25.06.2014

Sanzioni Tasi, parola ai Comuni

  • Il Corriere della Sera

L’ombrello contro le sanzioni e gli interessi per chi ha mancato l’appuntamento con la Tasi si estende anche all’Imu, accomunata al nuovo tributo dalle «obiettive condizioni di incertezza» che secondo l’articolo 10 dello Statuto del contribuente bloccano le penalità. Ma a decidere devono essere i Comuni. Lo stesso accade per gli enti non commerciali, che il 16 giugno avrebbero dovuto versare il saldo Imu 2013 e l’acconto 2014, e per fruire delle agevolazioni loro dedicate dovrebbero presentare entro il 30 giugno una dichiarazione il cui modello non è stato ancora approvato (si veda l’articolo sotto).
La risoluzione 1/2014 del dipartimento Finanze, che traduce in pratica l’intenzione più volte annunciata dal Governo di bloccare il rischio sanzioni per chi ha sbagliato i versamenti della Tasi oppure per chi non si è proprio presentato alla cassa disorientato dalla girandola delle scadenze, non va oltre un fermo e circostanziato “suggerimento” alle amministrazioni locali, invitate a congelare l’applicazione di sanzioni e interessi nei confronti dei contribuenti Imu e Tasi almeno fino a un «termine ragionevole»: nella manovra non entra il termine per sanare gli insufficienti versamenti dell’Imu 2013, per i quali la partita si deve essere chiusa entro il 16 giugno.
Sul calendario, il dipartimento indica il 16 luglio, cioè la data successiva di un mese alla scadenza prevista dalla legge nazionale per l’acconto Imu e per quello della Tasi nei Comuni che hanno deliberato in tempo, ma l’indicazione vale poco più che come esempio: l’unico riferimento normativo (articolo 3 dello Statuto del contribuente) chiederebbe infatti di non fissare scadenze prima di 60 giorni dall’ultima novità normativa sul tributo. Ma in ogni caso anche in questo campo la decisione tocca ai Comuni. Come dimostra il caso lampante della data del 16 giugno, fissata dalla legge ma ignorata da molti enti, la potestà regolamentare assicurata ai Comuni dall’articolo 52 del Dlgs 446/1997 lascia un’ampia libertà alle amministrazioni locali.

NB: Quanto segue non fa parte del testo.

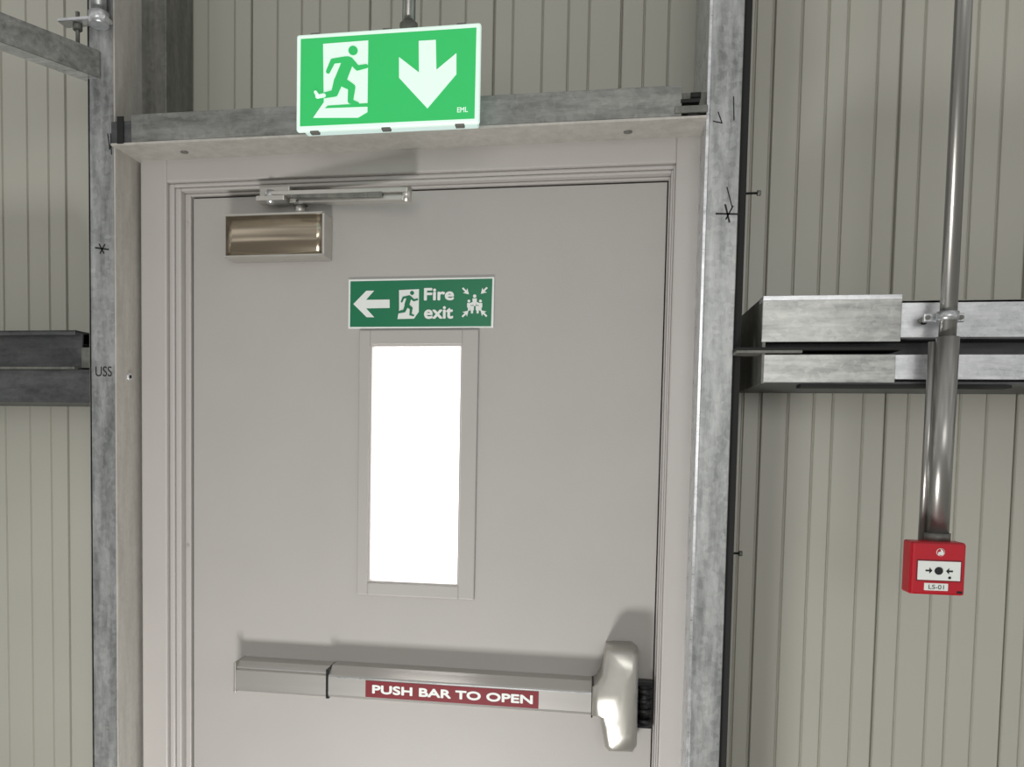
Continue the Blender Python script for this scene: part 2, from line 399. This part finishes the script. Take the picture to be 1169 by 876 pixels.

In via di fatto, però, il “suggerimento” ministeriale potrebbe avere un’efficacia generalizzata, perché rappresenterebbe un ottimo strumento di difesa in un eventuale contenzioso per i contribuenti nei Comuni che si ostinassero in ogni caso a voler seguire il termine del 16 giugno.
A questo punto, infatti, le situazioni concrete possono essere le più varie e dipendono dalle scelte adottate nei singoli Comuni. Quando in delibera è già stata decisa una data diversa, successiva al 16 giugno, i contribuenti sono tenuti a rispettare questa scadenza locale. Orientarsi, anche in questo caso, non è semplice, perché nelle delibere compaiono molte date: Genova ha deciso lo stop a sanzioni e interessi fino al 30 giugno (come Piacenza e Ferrara), Treviso ha scelto il 16 luglio (come Lodi, Savona, Vicenza, Pordenone e Siracusa), Brescia il 12 luglio, Venezia il 21 luglio, Mantova e Bologna il 31 luglio, la maggioranza dei Comuni della Valle d’Aosta ha rinviato tutto al 31 agosto, a Ravenna e Ancona si arriva al 16 settembre e così via. A questo riguardo, il fatto che il ministero indichi come «ragionevole» il termine del 16 luglio non dovrebbe costituire un problema nei Comuni dove sono state fissate date posteriori, anche perché ad attivare il contenzioso e quindi l’eventuale richiesta di sanzioni e interessi è il Comune stesso.
La risoluzione, invece, apre le porte a ripensamenti nei Comuni che non hanno deciso proroghe. Questi ora possono decidere ora di venire incontro ai contribuenti del loro territorio stabilendo anch’essi uno stop alle sanzioni (meglio se fino al 16 luglio, per fare in modo che le indicazioni ministeriali producano un minimo di omogeneità). Una strada che in punto di diritto potrebbe creare qualche problema, perché sembra prefigurare, anche se a macchia di leopardo, una sorta di “condono” già censurato dalla Cassazione (sentenze 14168/2013 e 7314/2014).
Rimane comunque il fatto che, anche in caso di contenzioso, le «obiettive condizioni di incertezza» evocate dallo Statuto del contribuente difficilmente non verrebbero riconosciute, tanto più dopo la nuova risoluzione.